Value Object (SJC)	Provide a snapshot of underlying data to be used as a convenient data parcel between client and server to avoid chattiness (excessive network traffic between client and server).
Value Object Builder (SJC)	A constructor of Value Objects (SJC) from disparate server-side data sources. It presents one Value Object-based interface for a set of varied business data.
Composite Entity (SJC)	Create a coarse-grained business entity from a set of fine-grained data objects, such as entity EJBs or DAOs.
Value List Handler (SJC)	Have a session EJB act as a data cache and provide single/multiple data element Iterator (GoF) capability.
Page-by-page Iterator (BLU)	A variant of Value List Handler (SJC).
Fast Lane Reader (BLU)	Retrieve data for reading directly from the database for speed, write data back via entity EJBs for transactions and consistency.

J2EE Integration-Tier Patterns

Table 18.4 lists patterns that have been identified around the integration (or data) tier of an n-tier J2EE application. The origin of each pattern is denoted using initials—SJC (Sun Java Center), BLU (Sun J2EE Blueprints), TSS (TheServerSide.com).

Table 18.4. Common J2EE Integration-Tier Patterns

Pattern Name	Pattern Description
Data Access Object (SJC)	Encapsulate data access behind a common interface that can be implemented in different ways for different data sources.
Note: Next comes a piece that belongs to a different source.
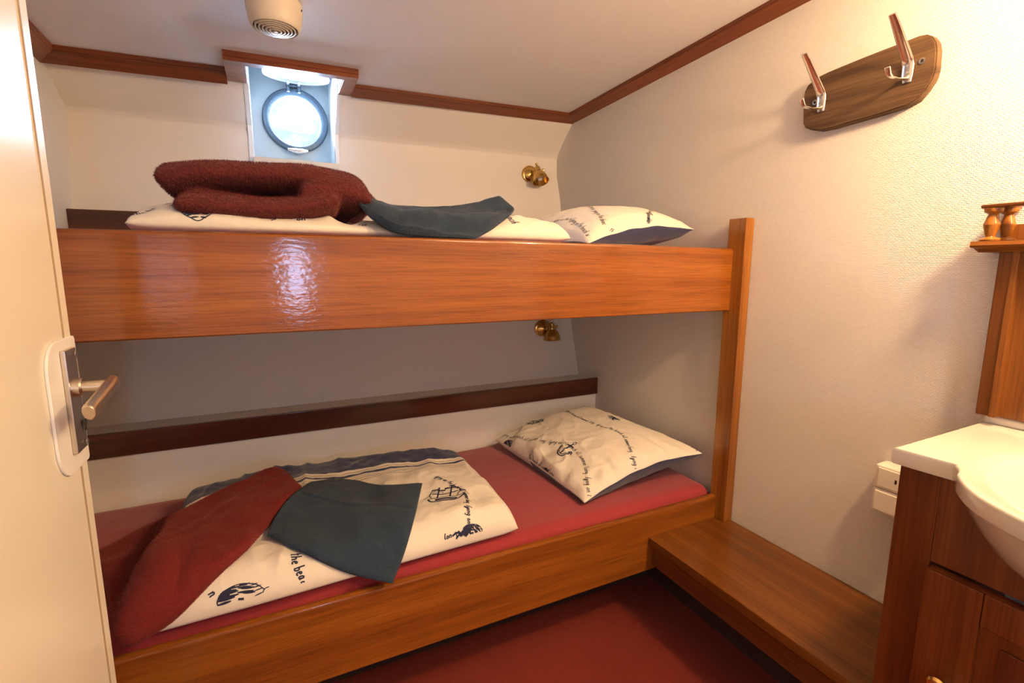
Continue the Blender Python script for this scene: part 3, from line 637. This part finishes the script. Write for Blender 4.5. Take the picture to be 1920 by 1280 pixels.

Typically used for data access in servlets and Session EJBs to encapsulate direct database access.
Service Activator (SJC)	Allow an EJB to be called on receipt of an asynchronous message.
EJB Observer (TSS)	An Observer-based (GoF) event pattern providing a strategy using EJBs.

Patterns Within J2EE

As noted previously, certain patterns occur within the J2EE environment itself, including the following:

• The Proxy pattern (GoF) is used widely in J2EE. Examples include RMI stubs as client-side proxies and EJB objects as server-side proxies.

• An EJB home interface acts as a Singleton (GoF) for the creation of EJB instances.

• The servlet filters provided as part of J2EE 1.3 are a form of the Intercepting Filter pattern (SJC).

There are many other patterns that are applied within the Java and J2EE environments.